Ce manque de concurrence et de compétitivité peut également avoir des conséquences en ce qui concerne l’équipe de France. Composée donc en majorité de joueuses de l’Olympique Lyonnais qui ne connaissent que peu, voire pas d’adversité durant la saison, l’équipe n’a toujours pas obtenu de titre au niveau international, ayant pris l’habitude de tomber lors de matches couperets -souvent dominés-, n’arrivant pas à se faire violence face à une adversité à laquelle les joueuses ne sont pas habituées, même si Philippe Bergerôo oeuvre en ce sens en multipliant depuis sa nomination des rencontres face à des adversaires de (grande) qualité.

 

Qui pour reprendre la marche en avant ? 

Que peut apporter de plus l’Olympique Lyonnais au développement du football féminin français ? A vrai dire, pas grand chose, même s’il reste à voir les apports de son prochain centre de formation, et s’il fera profiter l’entièreté de la France du football féminin. Le club dispose déjà d’équipes de jeunes parmi les toutes meilleures de France, mais il leur est compliqué de se faire une place au sein de l’effectif rhodanien (seules Wendie Renard et Amel Majri y sont parvenues ces dix dernières années) et rares sont celles qui arrivent à quitter Lyon pour atteindre l’équipe de France.
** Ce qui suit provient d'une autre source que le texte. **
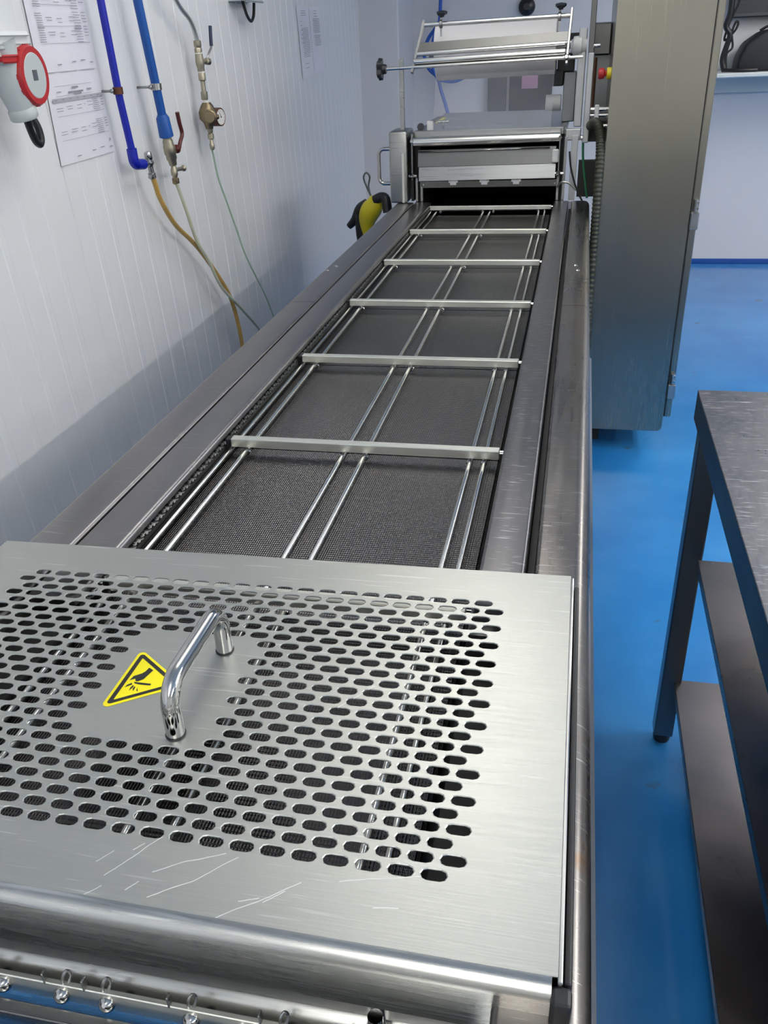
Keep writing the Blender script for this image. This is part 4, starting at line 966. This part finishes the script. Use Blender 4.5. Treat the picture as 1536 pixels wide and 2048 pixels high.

Pour que les compétitions nationales retrouvent de l’intérêt et de la compétitivité, c’est donc aux concurrents de tenter de se hisser au niveau de Lyon, pas à pas. Les premiers concernés, Juvisy -avec des moyens limités-, Montpellier et Paris qui ont réussi à se montrer embêtants, ponctuellement. Ensuite, la montée d’équipes portées par des clubs professionnels masculins, parce qu’il ne faut pas se leurrer, concurrencer Lyon passera par de gros investissements financiers. Dans ces deux cas, le délai pour une plus grande concurrence est inconnu. Et avec la certitude que ce sera à l’ombre de l’OL, quelle est la motivation de tous ces clubs, alors que la mission semble très compliquée et demandeuse d’efforts très importants ?

 

Organisation parfaite, gestion et recrutement intelligents, anticipation… l’Olympique Lyonnais, seul ou presque, a pu se construire dans la durée et est devenu un modèle à tous points de vue. Autrefois moteur du développement du football féminin en France, le club, du fait de son ultra-domination, de ses années d’avance, et de son emprise sur les meilleures joueuses françaises semble être désormais, et malgré lui, un frein au développement du football féminin français parce qu’il oblige les autres clubs à essayer de trouver des solutions pour faire grandir leurs meilleures joueuses, régulièrement pour les voir rejoindre ensuite l’OL (Griedge Mbock, Claire Lavogez, Jessica Houara d’Hommeaux, Kheira Hamraoui pour les plus récentes), les forçant ainsi à un renouvellement qui empêche la construction d’un effectif compétitif dans la durée. La situation ressemble quelque peu à une impasse actuellement, et c’est donc en priorité à des clubs comme le PSG ou Montpellier de se montrer malins pour rebooster l’intérêt de la discipline, en attendant un championnat concurrentiel qui porterait l’ensemble du football féminin français vers le haut.